Lately, I have had some down days.  But, my thoughts haven’t really been down.  I feel more like I am bored.  I am busy, but not at anything very engaging or interesting.  I am slightly embarrassed to admit this.  I believe intelligence should overcome boredom.

Perhaps, I am reacting to job stress.  Maybe I have my thought processes zoned out to keep from stressing about the upcoming audit and the needs of my current position.  Not enough hours in the work week to do all that needs doing.  No overtime allowed at all.  Period.  This will be my third such audit that comes along every three years.  I always lose sleep over it.  We have always had great outcomes.  Nevertheless, I fret.  May is forever away and just around the corner.
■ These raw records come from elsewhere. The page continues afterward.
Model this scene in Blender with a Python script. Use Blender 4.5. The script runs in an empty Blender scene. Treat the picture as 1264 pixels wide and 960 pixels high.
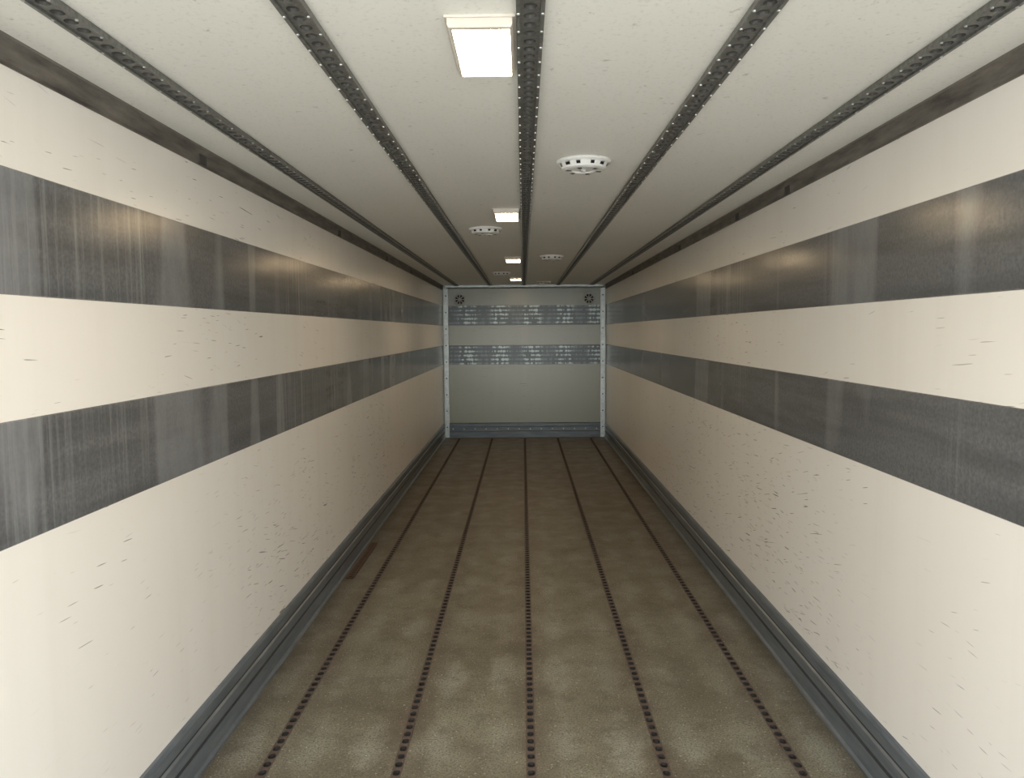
import bpy, math, random
from mathutils import Matrix, Vector
random.seed(4)
sc = bpy.context.scene
sc.view_settings.view_transform = 'Standard'
sc.view_settings.look = 'None'
sc.view_settings.exposure = 0.0

HW, H, YB, YF = 1.24, 2.317, 11.73, -0.25
CAMX, CAMZ = -0.0205, 1.617
TR = 0.031            # half width of track slot

# ---------------------------------------------------------------- materials
class NT:
    def __init__(s, name):
        s.m = bpy.data.materials.new(name); s.m.use_nodes = True
        s.t = s.m.node_tree; s.n = s.t.nodes; s.b = s.n['Principled BSDF']
        s.co = s.n.new('ShaderNodeTexCoord').outputs['Object']
    def link(s, a, b): s.t.links.new(a, b)
    def mapping(s, scale=(1,1,1), rot=(0,0,0), loc=(0,0,0), src=None):
        k = s.n.new('ShaderNodeMapping'); k.inputs['Scale'].default_value = scale
        k.inputs['Rotation'].default_value = rot; k.inputs['Location'].default_value = loc
        s.link(src if src is not None else s.co, k.inputs['Vector']); return k.outputs[0]
    def noise(s, scale, detail=4, rough=.55, vec=None, dist=0):
        k = s.n.new('ShaderNodeTexNoise'); k.inputs['Scale'].default_value = scale
        k.inputs['Detail'].default_value = detail; k.inputs['Roughness'].default_value = rough
        k.inputs['Distortion'].default_value = dist
        s.link(vec if vec is not None else s.co, k.inputs['Vector']); return k.outputs['Fac']
    def ramp(s, fac, a, b, lo=0.0, hi=1.0):
        k = s.n.new('ShaderNodeMapRange'); k.inputs[1].default_value = a; k.inputs[2].default_value = b
        k.inputs[3].default_value = lo; k.inputs[4].default_value = hi
        s.link(fac, k.inputs[0]); return k.outputs[0]
    def math(s, op, a, b=None):
        k = s.n.new('ShaderNodeMath'); k.operation = op
        for i, v in enumerate((a, b)):
            if v is None: continue
            if isinstance(v, (int, float)): k.inputs[i].default_value = v
            else: s.link(v, k.inputs[i])
        return k.outputs[0]
    def mix(s, fac, a, b):
        k = s.n.new('ShaderNodeMix'); k.data_type = 'RGBA'
        if isinstance(fac, (int, float)): k.inputs[0].default_value = fac
        else: s.link(fac, k.inputs[0])
        for i, v in ((6, a), (7, b)):
            if isinstance(v, tuple): k.inputs[i].default_value = (*v, 1)
            else: s.link(v, k.inputs[i])
        return k.outputs[2]
    def sep(s):
        k = s.n.new('ShaderNodeSeparateXYZ'); s.link(s.co, k.inputs[0]); return k.outputs
    def base(s, v):
        if isinstance(v, tuple): s.b.inputs['Base Color'].default_value = (*v, 1)
        else: s.link(v, s.b.inputs['Base Color'])
    def rough(s, v):
        if isinstance(v, (int, float)): s.b.inputs['Roughness'].default_value = v
        else: s.link(v, s.b.inputs['Roughness'])
    def metal(s, v): s.b.inputs['Metallic'].default_value = v
    def bump(s, h, strength=.2, dist=.002):
        k = s.n.new('ShaderNodeBump'); k.inputs['Strength'].default_value = strength
        k.inputs['Distance'].default_value = dist
        s.link(h, k.inputs['Height']); s.link(k.outputs[0], s.b.inputs['Normal'])

def mat_wall(name, c1, c2, axis):
    s = NT(name)
    col = s.mix(s.noise(.7, 2), c1, c2)
    st = s.ramp(s.noise(1, 3, .6, vec=s.mapping(scale=(1,7,.35) if axis=='y' else (7,1,.35))), .5, .8, 0, .10)
    col = s.mix(st, col, (.55,.48,.38))
    x = s.sep()
    # wear is concentrated where pallets rub: lower wall, a few metres in
    low = s.math('MULTIPLY', s.ramp(x[2], 1.25, .95, 0, 1), s.math('MULTIPLY', s.ramp(x[1], 2.6, 3.6), s.ramp(x[1], 8.5, 6.5)))
    for k,(a, z, rot, th) in enumerate(((6, 130, .06, .735), (10, 200, -.05, .735), (6.5, 160, .24, .745))):
        r = s.mapping(rot=(rot,0,0) if axis=='y' else (0,rot,0), loc=(0,k*3.1,k*1.7))
        v = s.mapping(scale=(1,a,z) if axis=='y' else (a,1,z), src=r)
        n = s.math('ADD', s.noise(1.0, 1, .5, vec=v), s.math('MULTIPLY', low, .03))
        m = s.ramp(n, th, th+.03)
        cl = s.ramp(s.noise(1.3, 2, vec=s.mapping(loc=(0,k*5.,2.))), .50, .58)
        cl = s.math('MAXIMUM', cl, s.math('MULTIPLY', low, s.ramp(s.noise(2.2,2), .45, .55)))
        col = s.mix(s.math('MULTIPLY', s.math('MULTIPLY', m, cl), .75), col, (.11,.095,.08))
    s.base(col); s.rough(.25)
    return s.m

def mat_strip(name, axis='y'):
    s = NT(name)
    g = s.ramp(s.noise(90, 4, .7), .3, .75)
    col = s.mix(g, (.12,.123,.126), (.20,.205,.21))
    h = s.ramp(s.noise(1, 3, .55, vec=s.mapping(scale=(1.5,.9,12))), .42, .72, 0, .55)
    col = s.mix(h, col, (.07,.072,.074))
    sx = (1, 38, .9) if axis == 'y' else (38, 1, .9)
    st = s.ramp(s.noise(1, 4, .7, vec=s.mapping(scale=sx)), .48, .70)
    s2 = (1, 1.5, .25) if axis == 'y' else (1.5, 1, .25)
    cl = s.ramp(s.noise(1, 1, vec=s.mapping(scale=s2, loc=(0,3.7,0))), .53, .62)
    col = s.mix(s.math('MULTIPLY', s.math('MULTIPLY', st, cl), .55), col, (.38,.39,.395))
    broad = s.ramp(s.noise(1, 1, vec=s.mapping(scale=(1,3.2,.25), loc=(0,1.3,0))), .56, .60, 0, .45)
    bro2 = s.math('MULTIPLY', broad, s.ramp(s.noise(1,4,.7,vec=s.mapping(scale=(1,14,5))), .3, .6, .6, 1))
    col = s.mix(bro2, col, (.36,.37,.38))
    s.base(col); s.metal(.2); s.rough(s.ramp(s.noise(1,3,.6,vec=s.mapping(scale=(1,4,8))), .3, .7, .20, .25))
    s.b.inputs['Specular IOR Level'].default_value = .42
    s.bump(s.noise(1, 2, .5, vec=s.mapping(scale=(1,3,6))), .05, .001)
    return s.m

def mat_backstrip():
    s = NT('galvanised_strip_back')
    x = s.sep()
    n = s.noise(1, 4, .7, vec=s.mapping(scale=(22,1,6)))
    rows = s.math('SINE', s.math('MULTIPLY', x[2], 2*math.pi/.062))
    v = s.math('ADD', s.math('MULTIPLY', rows, .12), n)
    cols = s.math('SINE', s.math('MULTIPLY', x[0], 12.8))
    grp = s.ramp(s.math('ADD', cols, s.math('MULTIPLY', s.noise(5,2), .6)), -.1, .6, .2, 1)
    zc = s.math('MULTIPLY', s.ramp(v, .53, .62), grp)
    col = s.mix(zc, (.04,.047,.045), (.27,.315,.295))
    s.base(col); s.metal(.3); s.rough(.3)
    return s.m

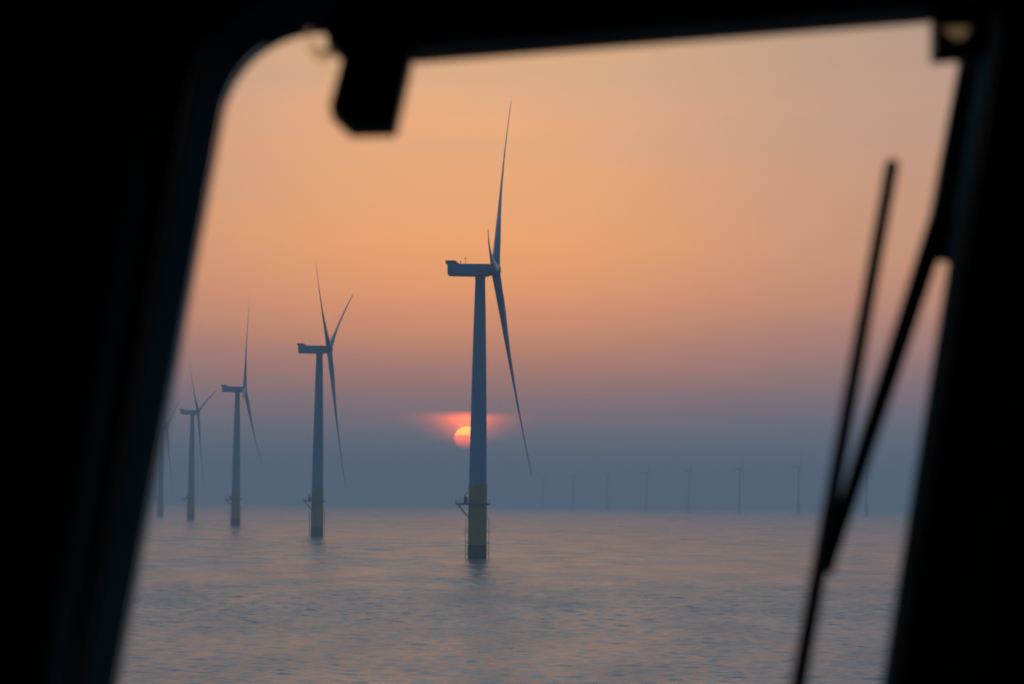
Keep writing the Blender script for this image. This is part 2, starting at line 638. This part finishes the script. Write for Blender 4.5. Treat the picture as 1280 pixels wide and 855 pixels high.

Perhaps, I am unwilling to do things at home to make myself feel better.  I have been reading for pleasure.  I have a simple crocheted scarf almost completed.  I have a few crafting projects awaiting.  Even better than all this I have a wedding to help put together for our daughter.  Only parents and siblings and his daughter on the guest list, but still I want the event to be special and memorable for her.
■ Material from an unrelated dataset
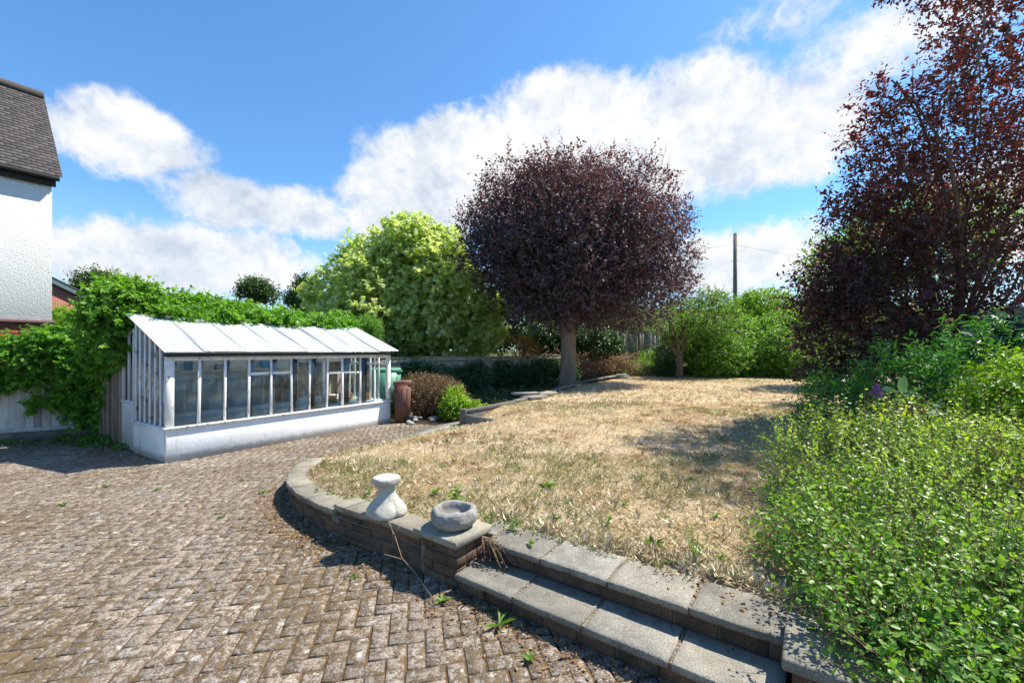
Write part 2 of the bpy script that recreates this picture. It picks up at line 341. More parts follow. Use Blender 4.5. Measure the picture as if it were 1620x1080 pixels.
M = dict(ghwall=m_ghwall(), paver=m_paver(), joint=m_joint(), lawn=m_lawn(), soil=m_soil(), field=m_field(), glass=m_glass(),
    slab=m_concrete('step_concrete', (.135, .13, .115), (.27, .255, .215), sp=.7),
    coping=m_concrete('coping_concrete', (.17, .155, .125), (.28, .26, .20), sp=.6),
    pathc=m_concrete('path_concrete', (.24, .225, .20), (.32, .30, .26), sp=.6),
    oldstone=m_concrete('weathered_stone', (.11, .105, .098), (.38, .37, .34), (.35, .34, .3), .45, .95),
    palestone=m_concrete('pale_stone', (.31, .30, .26), (.46, .44, .38), (.42, .40, .34), .25, .3),
    brick=m_brick('wall_brick', [(.11, .07, .045), (.17, .115, .075), (.21, .115, .07), (.15, .11, .085)]),
    hbrick=m_brick('red_brick', [(.30, .075, .04), (.36, .09, .045), (.26, .07, .05)], st=.15), sandj=m_plain('sandy_joint', (.26, .20, .13), .95, .6, 60, .006), mortar=m_plain('mortar', (.20, .18, .14), .95, .3),
    paint=m_paint(), paintw=m_paint('white_wall_paint', .70, (.82, .82, .81), (.40, .38, .35)), paintend=m_paint('grey_white_board_paint', .66, (.62, .63, .64), (.2, .18, .16)),
    oldwood=m_wood('old_board_wood', (.14, .11, .085), (.30, .26, .21)), fwood=m_wood('fence_wood', (.36, .35, .34), (.56, .55, .52)), fwood2=m_wood('brown_fence_wood', (.30, .25, .19), (.46, .39, .30)),
    sleeper=m_wood('timber_edging', (.12, .11, .095), (.27, .25, .22), (6, 6, 6)),
    slate=m_plain('slate_blue_board', (.12, .20, .25), .5, .18, 6), slate2=m_plain('pale_blue_board', (.27, .40, .46), .5, .15, 6), greywall=m_plain('grey_render', (.58, .57, .53), .9, .15, 5),
    black=m_plain('black_plastic', (.02, .02, .022), .5), brown=m_plain('brown_plastic', (.14, .062, .045), .7, .12, 8, .001, .4), green=m_plain('green_plastic', (.09, .28, .19), .45, .12, 8, .001, .4),
    blue=m_plain('blue_plastic', (.05, .25, .45), .4), yellow=m_plain('yellow_plastic', (.5, .33, .03), .4), crate=m_wood('crate_wood', (.42, .27, .14), (.58, .41, .24)),
    pole=m_bark('pole_wood', (.13, .11, .09), (.24, .21, .18), (6, 6, 1)), twig=m_plain('dry_twig', (.24, .17, .11), .9, .35, 30), metal=m_plain('grey_metal', (.35, .36, .38), .4, .1, 20, .001, .5, .8))
def m_roofsheet():
    m, nt = newmat('white_corrugated_sheet'); p = obc(nt)
    c = mixc(nt, ramp(nt, noise(nt, nd(nt, 'ShaderNodeMapping', {'Vector': p, 'Scale': (6, 1, 1)}).outputs[0], 1.6, 6, .65), [(.40, 0), (.72, 1)]), (.86, .87, .88), (.58, .585, .55))
    p = nd(nt, 'ShaderNodeBsdfPrincipled', {'Base Color': c, 'Roughness': .5}); t = nd(nt, 'ShaderNodeBsdfTranslucent', {'Color': (.8, .86, .88, 1)})
    nd(nt, 'ShaderNodeOutputMaterial', {'Surface': nd(nt, 'ShaderNodeMixShader', {0: .5, 1: p.outputs[0], 2: t.outputs[0]}).outputs[0]}); return m
def m_pebble():
    m, nt = newmat('white_pebbledash'); p = obc(nt)
    v = nd(nt, 'ShaderNodeTexVoronoi', {'Vector': p, 'Scale': 75.0}); h = mth(nt, 'SUBTRACT', 1.0, v.outputs['Distance'])
    c = mixc(nt, mth(nt, 'MULTIPLY', noise(nt, p, 3, 4), .35), (.82, .82, .80), (.66, .66, .64))
    finish(nt, c, .9, bump(nt, mth(nt, 'ADD', h, noise(nt, p, 20, 3)), .012, 1), .2); return m
def m_tile():
    m, nt = newmat('clay_roof_tile'); p = obc(nt); r, r2, _ = rvx(nt)
    c = ramp(nt, r, [(0, (.062, .056, .056)), (.5, (.085, .075, .073)), (1, (.105, .09, .085))])
    c = mixc(nt, mth(nt, 'MULTIPLY', ramp(nt, noise(nt, p, 7, 5, .7), [(.58, 0), (.70, 1)]), .4), c, (.18, .15, .10))
    finish(nt, c, .85, bump(nt, noise(nt, p, 60, 4), .004, .8), .2); return m
M['sheet'] = m_roofsheet(); M['pebble'] = m_pebble(); M['tile'] = m_tile()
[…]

Still, I have a gap in my attention.  I pass time piddling on Facebook or Pinterest, puttering around the house trying to keep up with the housekeeping, occasionally doing something in the yard.  Mindless things.  I need something to hold my attention and get my mind focused on the task at hand.
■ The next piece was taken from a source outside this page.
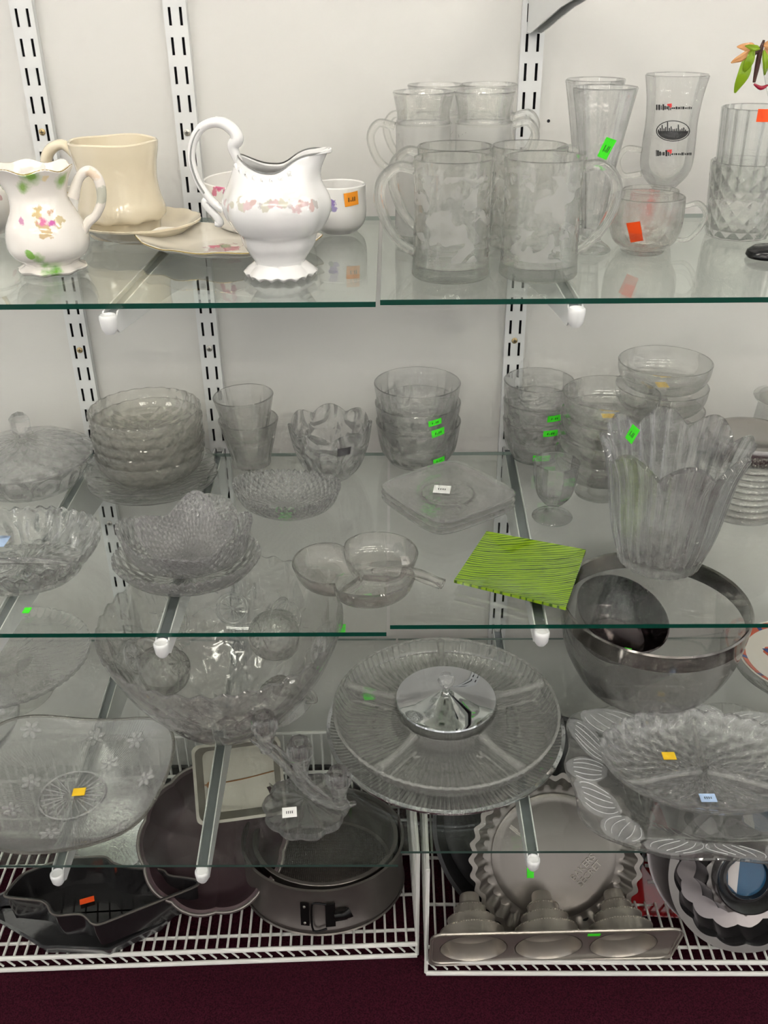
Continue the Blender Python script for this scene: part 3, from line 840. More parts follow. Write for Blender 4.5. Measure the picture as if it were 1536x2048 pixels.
# flared tall glasses
pos = at_d(1180, 1.135, TOPZ)
pr = PP(pos, [(38, 505), (40, 501), (34, 494), (20, 482), (20, 466), (26, 420), (33, 360), (45, 290), (56, 230), (66, 180)])
G_pils = glass('clear_panelled_glass', (0.988, 0.99, 0.985), haze=0.015)
def pan(n, a, z0):
    return lambda th, r, z, i: (r*(1-a*abs(sin(n*th/2))*sm(z0, z0*1.6, z)) if r > 0.003 else r, z)
t = ware('tall_glass', 'tall flared clear drinking glass with a green price tag', 'glass', pos, lathe(vessel(pr, 0.0028, pr[4][1]+0.004), 120, pan(10, 0.035, 0.02)), G_pils, 'tall flared glasses')
sticker(t, pos, 1213, 297, pr[7][0]+0.001, 22, 40, M_green, -0.35, slope=0.25)
copy1(t, 'tall flared clear drinking glass just behind the green tagged one', at_d(1164, 1.235, TOPZ))
# printed footed glass
pos = at_d(1317, 1.285, TOPZ)
pr = PP(pos, [(40, 464), (42, 460), (36, 454), (13, 440), (12, 415), (20, 398), (42, 372), (52, 345), (53, 305), (52, 262), (56, 215), (64, 172)])
t = thing('footed_glass', 'clear footed glass mug printed with a black oval skyline picture', 'footed glass', pos)
obj('bowl', lathe(vessel(pr, 0.0024, pr[5][1]+0.003), 96, pan(12, 0.03, pr[6][1])), G_clear, t)
s = pm(pos)
z1, z2, z3 = [zat(pos.x, pos.y, q)-pos.z for q in (300, 322, 350)]
obj('handle', tube([(-50*s, 0, z1), (-80*s, 0, z1+0.002), (-94*s, 0, z2), (-80*s, 0, z3), (-46*s, 0, z3+0.002)], 0.0038, 12, 6), G_thick, t)
def decal_pts(px0, py0, poly, r, off=0.0004):
    out = []
    for dx, dy in poly: out.append(tuple(Vector(surf(pos, px0+dx, py0+dy, r+off))))
    return out
def decal(name, px0, py0, polys, r, mat, par):
    V, FC = [], []
    for poly in polys:
        a_ = decal_pts(px0, py0, poly, r, 0.0005); b_ = decal_pts(px0, py0, poly, r, 0.0002)
        n = len(a_); o = len(V); V += a_+b_
        FC += [tuple(range(o, o+n)), tuple(range(o+n, o+2*n))[::-1]]+[(o+k, o+(k+1) % n, o+n+(k+1) % n, o+n+k) for k in range(n)]
    return obj(name, [V, FC, [None]*len(FC), None], mat, par, smooth=0)
rp = pr[9][0]
polys = []
N_ = 36
for k_ in range(N_):       # oval ring
    a0, a1 = 2*pi*k_/N_, 2*pi*(k_+1)/N_
    polys.append([(34*cos(a0), 21*sin(a0)), (34*cos(a1), 21*sin(a1)), (32*cos(a1), 19.5*sin(a1)), (32*cos(a0), 19.5*sin(a0))])
polys.append([(31*cos(a), 18*sin(a)) for a in [pi*q/12 for q in range(13)]])
for q in range(16):        # skyline strokes
    x = -30+q*3.6; h = [3, 6, 12, 5, 8, 18, 6, 9, 4, 4, 5, 13, 3, 5, 7, 3][q]
    polys.append([(x, 1), (x, -h), (x+2.2, -h), (x+2.2, 1)])
decal('picture_print', 1346, 262, polys, rp+0.0012, M_ink, t)
rnd = random.Random(5)
for (yy, wd) in ((217, 70), (309, 70)):
    po = []; x = -34
    while x < wd-34:
        w1 = rnd.uniform(1.5, 4); h1 = rnd.uniform(2, 4) if x > -5 else rnd.uniform(4, 9)
        po.append([(x, -h1), (x+w1, -h1), (x+w1, h1*0.4), (x, h1*0.4)]); x += w1+rnd.uniform(0.7, 1.6)
    decal('small_print', 1346, yy, po, (pr[10][0] if yy < 250 else pr[8][0])+0.0012, M_ink, t)
    decal('red_mark', 1340, yy-6, [[(-6, -3), (4, -4), (3, 0), (-5, 1)], [(-2, 1), (5, 0), (1, 5)]], (pr[10][0] if yy < 250 else pr[8][0])+0.0016, M_red, t)
# punch cups
pos = at_d(1284, 1.13, TOPZ)
pr = PP(pos, [(40, 503), (43, 499), (44, 494), (62, 478), (71, 450), (73, 420), (72, 392)])
t = thing('punch_cup', 'clear glass punch cup with red orange tag, handle to the right', 'punch cup', pos, group='clear punch cups')
obj('cup', lathe(vessel(pr, 0.0022, 0.005), 96), glass('punch_cup_glass', (0.985, 0.98, 0.965), haze=0.02), t)
s = pm(pos); Hc = pr[-1][1]
obj('handle', tube([(70*s, 0, Hc*0.80), (98*s, 0, Hc*0.86), (116*s, 0, Hc*0.68), (108*s, 0, Hc*0.42), (88*s, 0, Hc*0.22), (60*s, 0, Hc*0.22)], [0.0028, 0.0034, 0.0034, 0.003, 0.0028, 0.0022], 12, 6), G_thick, t)
sticker(t, pos, 1270, 464, pr[4][0]-0.0006, 27, 40, M_redor, 0.25, slope=0.25, marks=False)
p_b = at_d(1291, 1.222, TOPZ)
t2 = dup(t, 'clear glass punch cup standing behind the orange tagged one, red and white tag', p_b, (0, 0, R(-150)), skip=('price_sticker',)); t2.scale = (0.84, 0.84, 0.84)
sticker(t2, p_b, 1256, 428, pr[5][0]*1.0+0.0004, 20, 40, M_red, 0, marks=False, label='faded red tag')
sticker(t2, p_b, 1257, 406, pr[5][0]+0.0006, 21, 9, M_white, 0, marks=False, label='white strip above the red tag')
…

A hobby?  Yes.  I suppose a hobby other than reading and writing.  I hesitate to delve into something.  I can’t recall how many projects for which I have bought supplies and tools yet not completed or even started.   The tools and supplies are usually passed on to other crafters.  As I stated, I have a few projects I could do but not enough enthusiasm for them to drag stuff out and begin.

Frustrated.  That is it for me right now.  I was busier with projects when the children were young and Mother and Daddy needed my help than now when I have hours I could spend creatively.

What is the problem?  What do I really want to do with my time and creative energy?  Am I overreaching the issue?  Probably.  Break down the problem.  What do I really want to do this week with my time and energy?  Do I want to work out patterns to cut felt pieces for ornaments?  Do I want to get a darker washable ink to draw on the fabric I have been trying to embroider with my own design?  Do I want to try again to smear paint on a piece of canvas?  Would I rather write a draft of a new poem?  Should I work on the painted finish of the stool in the bathroom?

I have a friend or two I need to make time to call.  I have a cousin I need to call and hopefully be able to assist.  I have a birthday party to attend.

And always, I have him…..he needs attention.  I love giving him attention.  Sometimes, he lets me.  Sometimes, he is busy with his own projects.  When my blue winter days come, he gives me attention.  He turns the blue to silver and the gleam of delight returns to my heart.  I am ever mindful of him and what he might need from me.  After all, he is my favorite hobby.  And definitely never boring!